--- WHAT NEEDS TO BE DONE ---
From the records below, please print only the lines from the one containing "What Blender Python" through the one containing "S.camera = cob", both included. Skip the pictures.

begin SOURCE MATERIAL

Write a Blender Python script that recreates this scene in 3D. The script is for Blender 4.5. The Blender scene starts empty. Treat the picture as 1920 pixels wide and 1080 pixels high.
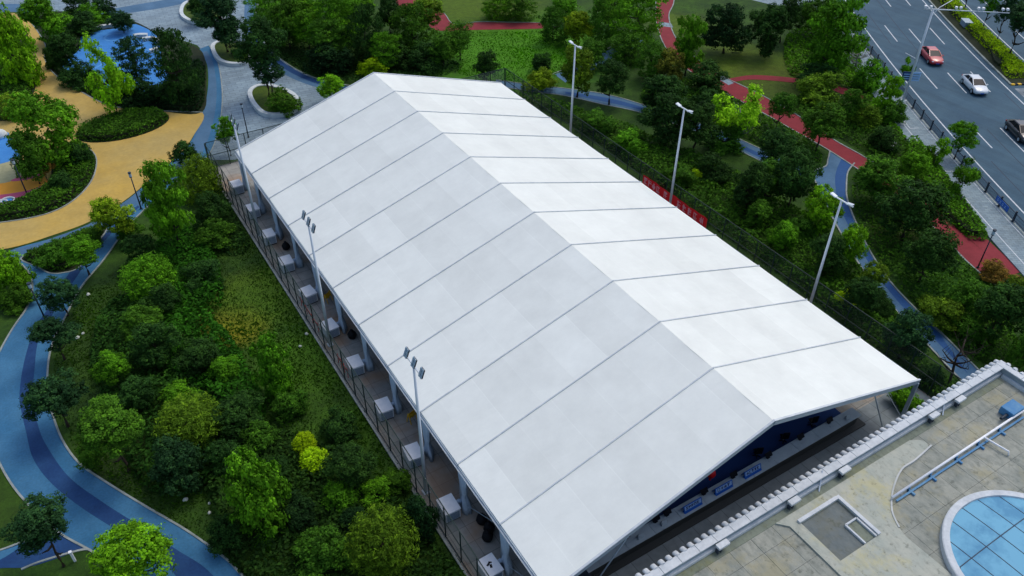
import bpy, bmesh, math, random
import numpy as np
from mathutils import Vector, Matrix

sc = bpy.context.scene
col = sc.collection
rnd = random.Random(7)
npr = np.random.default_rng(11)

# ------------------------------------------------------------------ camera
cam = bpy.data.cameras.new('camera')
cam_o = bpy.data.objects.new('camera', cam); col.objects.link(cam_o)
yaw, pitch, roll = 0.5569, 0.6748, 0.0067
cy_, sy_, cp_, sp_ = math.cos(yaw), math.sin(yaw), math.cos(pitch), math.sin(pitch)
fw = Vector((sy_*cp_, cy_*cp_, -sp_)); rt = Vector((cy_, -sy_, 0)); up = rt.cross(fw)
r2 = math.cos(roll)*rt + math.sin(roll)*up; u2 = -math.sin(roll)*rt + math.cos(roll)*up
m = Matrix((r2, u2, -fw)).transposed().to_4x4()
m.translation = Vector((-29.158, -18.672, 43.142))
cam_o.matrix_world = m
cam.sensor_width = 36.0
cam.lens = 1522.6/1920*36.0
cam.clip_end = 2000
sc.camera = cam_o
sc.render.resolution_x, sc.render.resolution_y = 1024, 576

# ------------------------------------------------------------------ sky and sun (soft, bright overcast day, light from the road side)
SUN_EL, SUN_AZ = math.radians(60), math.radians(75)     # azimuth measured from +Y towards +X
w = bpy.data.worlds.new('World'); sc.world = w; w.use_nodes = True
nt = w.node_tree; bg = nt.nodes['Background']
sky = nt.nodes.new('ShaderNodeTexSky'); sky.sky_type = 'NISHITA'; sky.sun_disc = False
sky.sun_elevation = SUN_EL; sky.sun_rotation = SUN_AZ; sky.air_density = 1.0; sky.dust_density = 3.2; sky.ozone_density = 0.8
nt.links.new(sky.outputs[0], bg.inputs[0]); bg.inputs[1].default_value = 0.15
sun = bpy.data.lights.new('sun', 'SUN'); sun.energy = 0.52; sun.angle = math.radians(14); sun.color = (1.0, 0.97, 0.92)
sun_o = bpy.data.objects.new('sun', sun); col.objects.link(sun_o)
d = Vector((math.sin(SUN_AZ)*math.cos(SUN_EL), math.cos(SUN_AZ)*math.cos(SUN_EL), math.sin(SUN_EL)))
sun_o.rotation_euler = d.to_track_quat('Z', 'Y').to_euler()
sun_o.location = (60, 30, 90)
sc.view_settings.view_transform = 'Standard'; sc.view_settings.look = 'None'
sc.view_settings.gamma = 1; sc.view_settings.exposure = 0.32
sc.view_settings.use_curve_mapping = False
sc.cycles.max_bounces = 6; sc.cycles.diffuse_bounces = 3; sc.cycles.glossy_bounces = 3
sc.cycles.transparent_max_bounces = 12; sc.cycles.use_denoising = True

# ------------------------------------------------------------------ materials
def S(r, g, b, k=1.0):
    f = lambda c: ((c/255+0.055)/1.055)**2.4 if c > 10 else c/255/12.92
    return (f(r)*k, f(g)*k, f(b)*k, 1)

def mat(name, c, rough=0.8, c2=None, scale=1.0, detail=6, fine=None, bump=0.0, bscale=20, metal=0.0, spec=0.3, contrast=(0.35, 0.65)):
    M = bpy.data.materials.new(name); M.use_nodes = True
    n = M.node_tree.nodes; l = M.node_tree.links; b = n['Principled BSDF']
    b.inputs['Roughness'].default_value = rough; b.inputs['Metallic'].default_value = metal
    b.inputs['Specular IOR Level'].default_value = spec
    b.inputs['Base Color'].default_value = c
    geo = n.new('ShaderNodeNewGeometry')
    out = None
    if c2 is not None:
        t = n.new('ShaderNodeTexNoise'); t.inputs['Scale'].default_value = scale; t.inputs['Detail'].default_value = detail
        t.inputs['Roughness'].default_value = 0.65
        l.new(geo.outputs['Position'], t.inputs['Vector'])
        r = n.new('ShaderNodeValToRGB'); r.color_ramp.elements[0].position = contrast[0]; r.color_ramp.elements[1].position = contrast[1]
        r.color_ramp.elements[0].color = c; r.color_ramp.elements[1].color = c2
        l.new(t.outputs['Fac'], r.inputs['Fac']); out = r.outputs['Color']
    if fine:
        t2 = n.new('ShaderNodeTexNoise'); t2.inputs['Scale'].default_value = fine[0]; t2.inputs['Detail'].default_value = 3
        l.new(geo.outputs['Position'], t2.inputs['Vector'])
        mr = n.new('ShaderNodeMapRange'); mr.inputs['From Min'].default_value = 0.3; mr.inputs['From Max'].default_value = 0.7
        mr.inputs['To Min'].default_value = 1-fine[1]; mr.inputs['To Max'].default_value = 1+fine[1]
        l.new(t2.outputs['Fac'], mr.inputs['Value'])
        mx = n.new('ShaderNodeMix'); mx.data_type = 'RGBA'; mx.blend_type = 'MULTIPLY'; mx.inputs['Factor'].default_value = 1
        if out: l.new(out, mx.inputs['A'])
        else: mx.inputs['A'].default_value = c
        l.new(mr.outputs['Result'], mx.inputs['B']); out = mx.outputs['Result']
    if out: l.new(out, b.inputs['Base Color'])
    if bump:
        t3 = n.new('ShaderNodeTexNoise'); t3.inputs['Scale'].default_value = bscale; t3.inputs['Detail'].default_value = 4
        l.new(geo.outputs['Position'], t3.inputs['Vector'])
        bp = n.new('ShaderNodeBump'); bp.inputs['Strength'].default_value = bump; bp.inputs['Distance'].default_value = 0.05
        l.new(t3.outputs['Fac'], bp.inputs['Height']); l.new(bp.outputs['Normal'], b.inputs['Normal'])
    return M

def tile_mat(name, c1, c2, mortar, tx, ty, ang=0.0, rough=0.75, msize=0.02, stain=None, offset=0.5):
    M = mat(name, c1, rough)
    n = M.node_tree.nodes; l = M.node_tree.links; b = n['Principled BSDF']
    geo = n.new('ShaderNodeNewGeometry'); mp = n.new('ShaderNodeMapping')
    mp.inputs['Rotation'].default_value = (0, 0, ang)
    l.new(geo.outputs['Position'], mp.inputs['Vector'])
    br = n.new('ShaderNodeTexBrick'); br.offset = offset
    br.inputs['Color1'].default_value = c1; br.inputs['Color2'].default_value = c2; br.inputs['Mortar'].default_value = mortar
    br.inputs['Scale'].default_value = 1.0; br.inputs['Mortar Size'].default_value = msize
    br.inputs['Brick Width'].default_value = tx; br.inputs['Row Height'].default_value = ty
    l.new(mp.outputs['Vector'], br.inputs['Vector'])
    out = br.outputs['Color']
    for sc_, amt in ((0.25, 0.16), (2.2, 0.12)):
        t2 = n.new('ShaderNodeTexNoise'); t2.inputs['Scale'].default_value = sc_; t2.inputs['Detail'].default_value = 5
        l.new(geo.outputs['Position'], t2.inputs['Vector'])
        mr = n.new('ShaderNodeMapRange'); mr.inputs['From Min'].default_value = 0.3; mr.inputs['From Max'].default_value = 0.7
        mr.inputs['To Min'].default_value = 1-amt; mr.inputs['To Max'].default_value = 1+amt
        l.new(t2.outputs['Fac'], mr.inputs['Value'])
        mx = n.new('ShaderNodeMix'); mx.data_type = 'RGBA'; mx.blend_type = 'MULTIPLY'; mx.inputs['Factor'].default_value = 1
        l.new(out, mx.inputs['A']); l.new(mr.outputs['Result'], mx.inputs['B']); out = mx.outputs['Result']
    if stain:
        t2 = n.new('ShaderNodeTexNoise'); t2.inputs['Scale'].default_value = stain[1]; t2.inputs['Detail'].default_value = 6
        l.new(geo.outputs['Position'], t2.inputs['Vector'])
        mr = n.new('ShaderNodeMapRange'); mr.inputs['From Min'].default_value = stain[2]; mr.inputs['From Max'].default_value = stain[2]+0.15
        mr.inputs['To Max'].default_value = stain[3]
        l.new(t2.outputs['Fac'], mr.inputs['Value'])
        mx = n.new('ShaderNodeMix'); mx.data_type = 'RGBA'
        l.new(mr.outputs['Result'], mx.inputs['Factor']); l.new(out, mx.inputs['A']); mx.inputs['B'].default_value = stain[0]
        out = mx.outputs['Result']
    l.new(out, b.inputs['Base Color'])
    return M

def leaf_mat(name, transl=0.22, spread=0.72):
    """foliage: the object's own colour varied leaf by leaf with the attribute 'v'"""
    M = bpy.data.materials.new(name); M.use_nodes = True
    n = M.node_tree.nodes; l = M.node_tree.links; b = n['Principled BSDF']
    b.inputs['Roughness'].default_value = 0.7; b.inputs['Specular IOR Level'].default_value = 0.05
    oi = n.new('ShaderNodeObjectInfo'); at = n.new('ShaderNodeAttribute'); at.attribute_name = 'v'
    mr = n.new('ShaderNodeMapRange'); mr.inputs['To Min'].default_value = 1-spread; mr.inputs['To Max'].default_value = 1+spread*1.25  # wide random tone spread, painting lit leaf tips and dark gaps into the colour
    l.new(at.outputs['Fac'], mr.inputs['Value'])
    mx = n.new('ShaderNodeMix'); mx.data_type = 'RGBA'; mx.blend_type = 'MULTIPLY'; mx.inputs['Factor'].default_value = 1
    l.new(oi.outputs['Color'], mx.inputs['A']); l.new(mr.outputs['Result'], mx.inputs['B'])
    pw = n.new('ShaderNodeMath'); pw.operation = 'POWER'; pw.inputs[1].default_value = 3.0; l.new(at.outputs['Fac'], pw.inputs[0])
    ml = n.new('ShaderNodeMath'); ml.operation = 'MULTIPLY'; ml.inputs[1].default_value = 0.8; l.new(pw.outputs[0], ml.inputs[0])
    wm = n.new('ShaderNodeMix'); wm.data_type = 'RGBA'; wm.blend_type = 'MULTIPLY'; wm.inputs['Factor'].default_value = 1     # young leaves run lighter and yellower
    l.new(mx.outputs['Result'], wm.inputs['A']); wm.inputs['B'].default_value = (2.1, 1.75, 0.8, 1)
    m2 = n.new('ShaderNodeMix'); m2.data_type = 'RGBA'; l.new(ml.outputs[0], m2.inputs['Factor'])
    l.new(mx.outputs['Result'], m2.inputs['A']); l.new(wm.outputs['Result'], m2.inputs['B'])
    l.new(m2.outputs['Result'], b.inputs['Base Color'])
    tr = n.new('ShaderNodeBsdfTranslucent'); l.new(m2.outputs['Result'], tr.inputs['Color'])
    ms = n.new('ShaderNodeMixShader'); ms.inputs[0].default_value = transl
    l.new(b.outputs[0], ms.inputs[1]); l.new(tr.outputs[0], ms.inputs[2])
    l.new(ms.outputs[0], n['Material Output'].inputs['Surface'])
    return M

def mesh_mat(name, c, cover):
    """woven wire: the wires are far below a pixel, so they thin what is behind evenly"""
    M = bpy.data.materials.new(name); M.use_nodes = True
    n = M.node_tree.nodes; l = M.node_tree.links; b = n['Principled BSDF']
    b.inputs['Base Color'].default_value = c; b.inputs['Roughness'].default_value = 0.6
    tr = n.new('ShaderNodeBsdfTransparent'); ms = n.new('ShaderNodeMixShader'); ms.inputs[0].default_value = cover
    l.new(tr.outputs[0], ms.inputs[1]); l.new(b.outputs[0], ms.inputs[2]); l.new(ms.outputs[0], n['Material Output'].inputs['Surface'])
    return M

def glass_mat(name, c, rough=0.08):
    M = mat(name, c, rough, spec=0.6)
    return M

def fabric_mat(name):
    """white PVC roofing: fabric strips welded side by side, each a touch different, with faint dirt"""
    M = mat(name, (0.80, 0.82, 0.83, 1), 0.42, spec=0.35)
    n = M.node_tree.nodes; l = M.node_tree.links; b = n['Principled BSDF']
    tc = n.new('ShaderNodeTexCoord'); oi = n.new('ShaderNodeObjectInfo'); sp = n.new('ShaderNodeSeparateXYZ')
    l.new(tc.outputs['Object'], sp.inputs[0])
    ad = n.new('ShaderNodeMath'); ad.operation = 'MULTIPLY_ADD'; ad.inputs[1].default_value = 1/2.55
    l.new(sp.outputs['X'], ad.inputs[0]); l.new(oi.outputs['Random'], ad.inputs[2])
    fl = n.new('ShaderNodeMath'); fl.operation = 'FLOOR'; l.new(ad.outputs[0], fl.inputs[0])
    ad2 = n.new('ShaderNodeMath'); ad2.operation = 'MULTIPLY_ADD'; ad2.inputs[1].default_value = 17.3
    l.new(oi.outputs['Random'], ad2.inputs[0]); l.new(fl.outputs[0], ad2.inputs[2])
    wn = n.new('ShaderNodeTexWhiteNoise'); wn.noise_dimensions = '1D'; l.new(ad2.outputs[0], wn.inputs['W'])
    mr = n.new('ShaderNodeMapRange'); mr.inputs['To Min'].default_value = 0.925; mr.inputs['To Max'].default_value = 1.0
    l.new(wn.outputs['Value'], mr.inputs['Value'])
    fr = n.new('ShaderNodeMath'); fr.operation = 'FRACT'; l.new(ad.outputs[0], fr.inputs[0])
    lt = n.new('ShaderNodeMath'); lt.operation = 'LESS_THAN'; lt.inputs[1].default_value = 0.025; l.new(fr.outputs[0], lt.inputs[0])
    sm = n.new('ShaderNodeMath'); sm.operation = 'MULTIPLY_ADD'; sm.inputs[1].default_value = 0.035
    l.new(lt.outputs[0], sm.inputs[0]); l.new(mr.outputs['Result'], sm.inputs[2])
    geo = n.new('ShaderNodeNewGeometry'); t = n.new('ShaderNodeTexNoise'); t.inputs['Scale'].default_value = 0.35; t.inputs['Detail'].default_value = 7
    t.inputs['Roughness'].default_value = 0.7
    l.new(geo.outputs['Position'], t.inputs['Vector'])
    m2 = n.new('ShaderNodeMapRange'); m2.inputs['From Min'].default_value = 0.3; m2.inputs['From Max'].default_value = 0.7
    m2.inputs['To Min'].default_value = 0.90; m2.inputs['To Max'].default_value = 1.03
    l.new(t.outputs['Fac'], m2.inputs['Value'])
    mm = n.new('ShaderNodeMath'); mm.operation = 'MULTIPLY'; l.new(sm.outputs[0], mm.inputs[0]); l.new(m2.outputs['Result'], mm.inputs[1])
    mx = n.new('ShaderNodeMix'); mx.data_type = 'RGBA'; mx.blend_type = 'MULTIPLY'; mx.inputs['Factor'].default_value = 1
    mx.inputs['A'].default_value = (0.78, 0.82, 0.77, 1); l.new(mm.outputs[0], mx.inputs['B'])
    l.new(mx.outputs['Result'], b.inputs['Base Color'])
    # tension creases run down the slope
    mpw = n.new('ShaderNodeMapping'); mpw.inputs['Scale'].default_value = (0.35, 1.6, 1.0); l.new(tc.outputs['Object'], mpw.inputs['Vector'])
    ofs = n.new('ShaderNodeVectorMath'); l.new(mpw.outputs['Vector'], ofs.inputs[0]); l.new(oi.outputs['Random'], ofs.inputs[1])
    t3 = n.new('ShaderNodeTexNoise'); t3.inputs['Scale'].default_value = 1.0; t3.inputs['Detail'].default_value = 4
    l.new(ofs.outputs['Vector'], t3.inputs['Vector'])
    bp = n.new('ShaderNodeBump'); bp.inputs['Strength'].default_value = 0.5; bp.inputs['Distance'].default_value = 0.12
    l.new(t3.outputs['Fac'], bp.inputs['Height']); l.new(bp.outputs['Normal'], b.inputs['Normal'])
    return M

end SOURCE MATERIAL
begin SOURCE MATERIAL

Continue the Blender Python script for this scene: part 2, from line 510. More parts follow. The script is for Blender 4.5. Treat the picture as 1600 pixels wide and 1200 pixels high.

end SOURCE MATERIAL
begin SOURCE MATERIAL

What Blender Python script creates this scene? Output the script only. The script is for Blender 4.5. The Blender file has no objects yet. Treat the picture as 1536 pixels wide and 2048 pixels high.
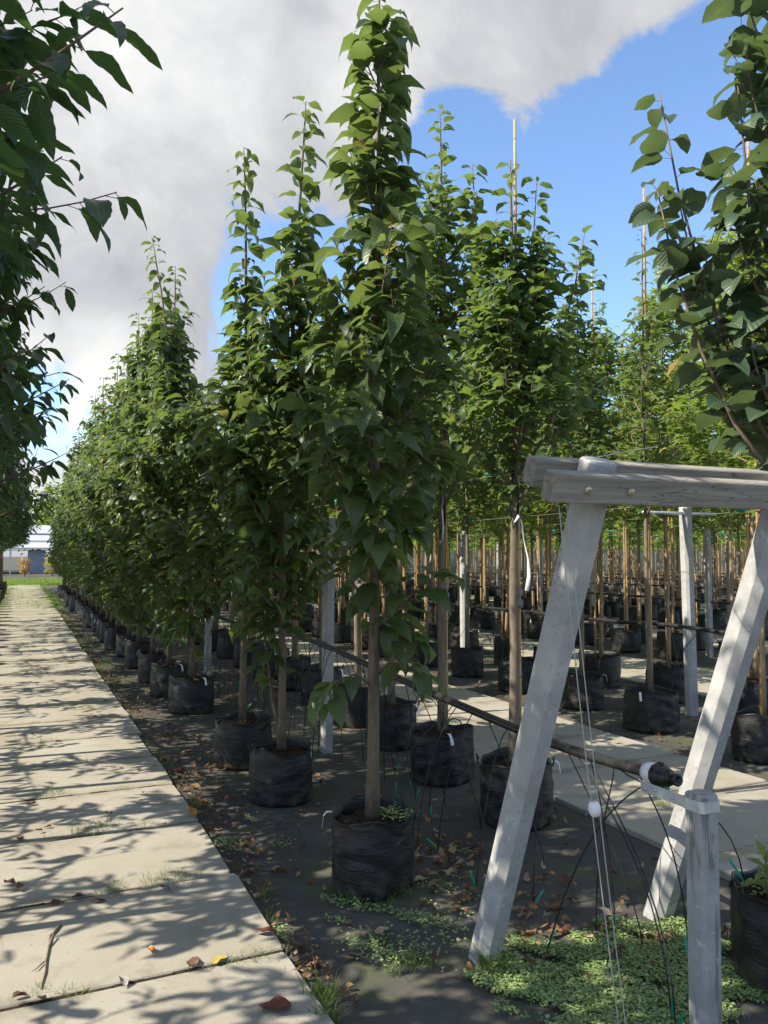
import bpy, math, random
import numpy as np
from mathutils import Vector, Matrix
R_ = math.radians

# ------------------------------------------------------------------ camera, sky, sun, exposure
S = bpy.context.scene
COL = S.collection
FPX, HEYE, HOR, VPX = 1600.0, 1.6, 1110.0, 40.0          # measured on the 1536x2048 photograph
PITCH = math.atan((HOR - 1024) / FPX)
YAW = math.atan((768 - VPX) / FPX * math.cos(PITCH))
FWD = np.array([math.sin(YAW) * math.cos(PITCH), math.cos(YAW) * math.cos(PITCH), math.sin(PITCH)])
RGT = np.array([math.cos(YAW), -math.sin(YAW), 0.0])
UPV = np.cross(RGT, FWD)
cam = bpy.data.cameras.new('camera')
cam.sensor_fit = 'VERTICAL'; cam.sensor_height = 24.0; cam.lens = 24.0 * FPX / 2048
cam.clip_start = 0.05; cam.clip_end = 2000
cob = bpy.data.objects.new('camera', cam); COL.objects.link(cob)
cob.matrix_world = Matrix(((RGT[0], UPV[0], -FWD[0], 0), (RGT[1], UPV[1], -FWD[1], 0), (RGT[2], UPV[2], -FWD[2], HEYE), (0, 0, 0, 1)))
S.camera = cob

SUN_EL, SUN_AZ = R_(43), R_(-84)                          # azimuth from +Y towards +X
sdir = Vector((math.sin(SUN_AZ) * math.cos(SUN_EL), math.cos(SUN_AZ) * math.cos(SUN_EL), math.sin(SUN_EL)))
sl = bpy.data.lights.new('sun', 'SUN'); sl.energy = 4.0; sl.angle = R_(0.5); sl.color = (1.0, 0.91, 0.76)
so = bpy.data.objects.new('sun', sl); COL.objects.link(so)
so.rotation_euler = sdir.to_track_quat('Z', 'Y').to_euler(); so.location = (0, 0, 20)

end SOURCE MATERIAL

--- RESPONSE TO THE TASK ---
What Blender Python script creates this scene? Output the script only. The script is for Blender 4.5. The Blender file has no objects yet. Treat the picture as 1536 pixels wide and 2048 pixels high.
import bpy, math, random
import numpy as np
from mathutils import Vector, Matrix
R_ = math.radians

# ------------------------------------------------------------------ camera, sky, sun, exposure
S = bpy.context.scene
COL = S.collection
FPX, HEYE, HOR, VPX = 1600.0, 1.6, 1110.0, 40.0          # measured on the 1536x2048 photograph
PITCH = math.atan((HOR - 1024) / FPX)
YAW = math.atan((768 - VPX) / FPX * math.cos(PITCH))
FWD = np.array([math.sin(YAW) * math.cos(PITCH), math.cos(YAW) * math.cos(PITCH), math.sin(PITCH)])
RGT = np.array([math.cos(YAW), -math.sin(YAW), 0.0])
UPV = np.cross(RGT, FWD)
cam = bpy.data.cameras.new('camera')
cam.sensor_fit = 'VERTICAL'; cam.sensor_height = 24.0; cam.lens = 24.0 * FPX / 2048
cam.clip_start = 0.05; cam.clip_end = 2000
cob = bpy.data.objects.new('camera', cam); COL.objects.link(cob)
cob.matrix_world = Matrix(((RGT[0], UPV[0], -FWD[0], 0), (RGT[1], UPV[1], -FWD[1], 0), (RGT[2], UPV[2], -FWD[2], HEYE), (0, 0, 0, 1)))
S.camera = cob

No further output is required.